In one episode of the British TV show Cold Feet, Karen characterizes her young self as a "hippy-dippy." I see hippy-dippy gained an entry in some Oxford dictionary (on oxforddictionaries.com). Is it also used in the US? I might have heard it, but then again, I don't really remember hearing it.

Thank you!
  • lucas-sp

    Senior Member
    English - Californian
    Yes, "hippy-dippy" is used in AE as well as BE. I would suspect that it's actually more common in AE, since we have more hippies around to describe...


    Member Emeritus
    English - US
    I've never heard "hippy-dippy", but it's probably a reference to the young people who were called "hippies" about 40 or 50 years ago.

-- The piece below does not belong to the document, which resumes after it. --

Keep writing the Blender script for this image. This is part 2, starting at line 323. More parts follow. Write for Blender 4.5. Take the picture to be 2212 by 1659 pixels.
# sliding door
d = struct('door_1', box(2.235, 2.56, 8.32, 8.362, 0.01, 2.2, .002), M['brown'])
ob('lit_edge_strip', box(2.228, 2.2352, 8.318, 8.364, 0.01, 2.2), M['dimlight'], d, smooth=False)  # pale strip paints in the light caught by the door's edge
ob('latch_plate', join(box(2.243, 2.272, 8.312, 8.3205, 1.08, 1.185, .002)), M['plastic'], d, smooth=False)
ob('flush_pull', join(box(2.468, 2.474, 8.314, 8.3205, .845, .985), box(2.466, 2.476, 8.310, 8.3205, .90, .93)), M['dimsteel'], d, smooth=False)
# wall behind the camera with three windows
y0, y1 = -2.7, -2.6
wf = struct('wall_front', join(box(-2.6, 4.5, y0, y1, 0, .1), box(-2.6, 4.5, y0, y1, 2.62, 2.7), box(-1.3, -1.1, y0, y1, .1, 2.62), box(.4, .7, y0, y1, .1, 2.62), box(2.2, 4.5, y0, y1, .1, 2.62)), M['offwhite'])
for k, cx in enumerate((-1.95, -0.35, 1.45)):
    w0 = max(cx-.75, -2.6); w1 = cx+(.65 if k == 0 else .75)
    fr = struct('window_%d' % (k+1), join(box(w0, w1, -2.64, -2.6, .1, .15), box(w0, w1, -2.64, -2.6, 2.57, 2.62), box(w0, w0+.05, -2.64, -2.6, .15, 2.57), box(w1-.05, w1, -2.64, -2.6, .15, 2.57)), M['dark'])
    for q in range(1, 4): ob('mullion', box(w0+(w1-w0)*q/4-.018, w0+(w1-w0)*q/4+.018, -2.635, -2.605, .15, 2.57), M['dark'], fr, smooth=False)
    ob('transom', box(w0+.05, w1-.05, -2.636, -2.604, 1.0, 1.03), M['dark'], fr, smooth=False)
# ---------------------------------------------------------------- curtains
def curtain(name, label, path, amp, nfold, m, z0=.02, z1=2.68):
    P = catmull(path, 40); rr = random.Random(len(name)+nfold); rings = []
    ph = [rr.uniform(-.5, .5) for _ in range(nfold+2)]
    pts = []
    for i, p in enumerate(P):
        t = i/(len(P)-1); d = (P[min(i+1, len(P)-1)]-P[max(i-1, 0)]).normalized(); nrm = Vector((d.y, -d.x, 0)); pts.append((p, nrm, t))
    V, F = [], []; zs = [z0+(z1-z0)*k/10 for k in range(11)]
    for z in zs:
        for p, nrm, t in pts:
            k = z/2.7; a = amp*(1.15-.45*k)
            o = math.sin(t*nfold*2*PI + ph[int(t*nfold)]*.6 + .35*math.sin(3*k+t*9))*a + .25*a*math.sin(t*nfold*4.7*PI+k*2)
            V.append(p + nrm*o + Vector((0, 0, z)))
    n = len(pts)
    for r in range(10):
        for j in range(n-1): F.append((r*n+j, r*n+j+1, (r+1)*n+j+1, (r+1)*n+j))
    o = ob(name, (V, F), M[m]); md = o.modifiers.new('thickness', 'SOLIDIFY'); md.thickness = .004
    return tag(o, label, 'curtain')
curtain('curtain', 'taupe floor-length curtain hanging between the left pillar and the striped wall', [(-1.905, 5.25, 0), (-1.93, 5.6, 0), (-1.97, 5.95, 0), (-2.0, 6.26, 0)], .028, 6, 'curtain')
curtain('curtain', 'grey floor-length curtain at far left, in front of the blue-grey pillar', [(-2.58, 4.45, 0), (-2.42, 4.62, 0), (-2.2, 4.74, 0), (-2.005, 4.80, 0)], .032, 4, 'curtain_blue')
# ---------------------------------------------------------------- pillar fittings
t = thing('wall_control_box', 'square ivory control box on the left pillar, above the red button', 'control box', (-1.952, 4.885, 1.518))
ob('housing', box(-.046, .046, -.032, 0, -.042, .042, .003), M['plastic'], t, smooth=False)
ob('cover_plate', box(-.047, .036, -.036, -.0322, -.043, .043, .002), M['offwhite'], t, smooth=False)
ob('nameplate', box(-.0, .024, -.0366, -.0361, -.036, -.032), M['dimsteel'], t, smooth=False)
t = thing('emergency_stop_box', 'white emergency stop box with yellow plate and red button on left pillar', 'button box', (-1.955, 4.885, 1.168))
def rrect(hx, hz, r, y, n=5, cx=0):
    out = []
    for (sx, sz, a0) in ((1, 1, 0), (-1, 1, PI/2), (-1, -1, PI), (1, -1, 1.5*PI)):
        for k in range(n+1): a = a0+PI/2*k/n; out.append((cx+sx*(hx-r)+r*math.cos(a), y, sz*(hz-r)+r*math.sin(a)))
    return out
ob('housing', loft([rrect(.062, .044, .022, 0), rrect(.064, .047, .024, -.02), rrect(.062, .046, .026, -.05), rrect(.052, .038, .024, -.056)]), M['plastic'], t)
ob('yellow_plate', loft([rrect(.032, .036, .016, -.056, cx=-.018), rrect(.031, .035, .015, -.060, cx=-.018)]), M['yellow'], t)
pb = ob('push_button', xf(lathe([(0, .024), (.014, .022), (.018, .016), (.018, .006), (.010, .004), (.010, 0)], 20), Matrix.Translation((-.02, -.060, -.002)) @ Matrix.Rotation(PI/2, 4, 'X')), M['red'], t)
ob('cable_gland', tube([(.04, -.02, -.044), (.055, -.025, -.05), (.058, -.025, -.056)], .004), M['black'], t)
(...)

A hippie ("hippy" is a variant spelling) was typically unconventional, dressed casually, leaned politically leftward, and often used or favored the use of psychedelic drugs such as LSD. I would assume that the character you quote is saying that she was such a person in her youth. I don't hear people referred to as hippies now, except in the past tense.


    Senior Member
    It is derogatory, but only mildly so. It's more descriptive than derogatory, at least in my experience. It's somewhere on the same level (though it doesn't means the same thing) as calling someone "ditsy" -that is, it's not complimentary, but it's quite mild, as negative comments go.
    Last edited:


    Senior Member
    English (U.S.)
    George Carlin, the late comedian, had a very famous routine in which he played "Al Sleet, the hippy-dippy weatherman". You may try Googling that.